How well, he then wondered aloud, did DOJ do?

Quite well, he said, and, most importantly, far better than earlier Justice Departments did in similar crises. He said that he acted with awareness of the excesses of the past--Lincoln's suspension of habeas, the Palmer Raids, the Japanese American internment--and was confident (and proud) that nothing remotely approaching those excesses happened on his watch.

Toward the end of his talk, he ticked off a list of features that showed the measured nature of the DOJ response: (1) there was, he said, no government suppression of dissent or criticism; (2) the PATRIOT Act, notwithstanding all of the protests against it, did not purport to push law beyond existing 4th Amendment doctrine. Even the much-reviled sneak-and-peak warrants, he asserted, had the endorsement of well-established 4th Amendment precedent; (3) military commissions have not yet been used, do not apply to citizens, and admit of the possibility of limited habeas corpus review (which FDR's WWII commissions didn't); (4) there was no evacuation or detention of citizens or aliens on the unadorned basis of ethnicity; (5) all detentions had a lawful basis; (6) all people detained as enemy combatants were arrested in battle, and there was no detention that approached the magnitude of the detentions during the Civil War.

If Chertoff doubted the legality of any single post-9/11 action, it was the detention as a combatant of an American citizen on US soil. On this issue, he said, questions nag: How is an enemy combatant to be defined? What should the role of judicial review be? How long may detention last?

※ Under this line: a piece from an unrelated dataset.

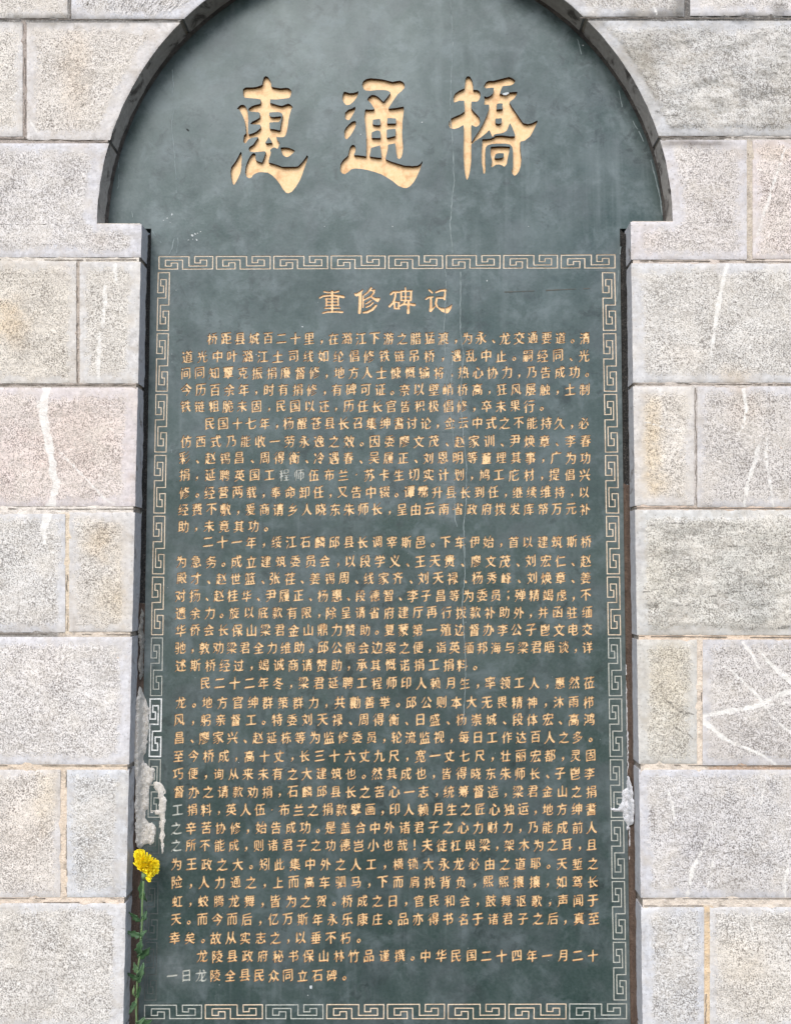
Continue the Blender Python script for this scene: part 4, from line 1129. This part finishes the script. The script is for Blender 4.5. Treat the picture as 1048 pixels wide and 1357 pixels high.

Chertoff's overall conclusion was that the actions of DOJ after 9/11 reflected a careful awareness of the excesses of history, and a genuine (and successful) attempt to avoid them. (This is quite similar to a point I myself made back in February of 2002, just 5 months after the 9/11 attacks.)

As I said, it was a riveting account. I would have liked to hear a couple of additional things. I would have liked a more personal, dare I say even emotional, account of what it felt like to be making decisions on 9/11/01 and 9/12/01 in this world of horrible security threats and horribly imperfect information. And I also would have liked to hear about a plan or proposal that got floated internally at DOJ in those early days, and that got shot down on the basis that it was too extreme or too much of a repetition of an old, Japanese American internment-style mistake.

I was also disturbed to see that Chertoff's sole source for his account (and seemingly his knowledge) of American national security/civil liberties history is the Chief Justice's quite lame book on the subject. (It's called All The Laws But One.) In a critical review of the Chief Justice's book that I published in the U of Chicago Law Review a few years ago, I worried that in a future crisis, government officials would turn to Rehnquist's book as their source. It looks as though on that score, at least as to Mike Chertoff, I was right. That's a worrisome thing, because the book is the work of an armchair historian, and is a radically incomplete (and one-sided) account of the history.

All in all, though, it was an extraordinarily lucid and powerful presentation.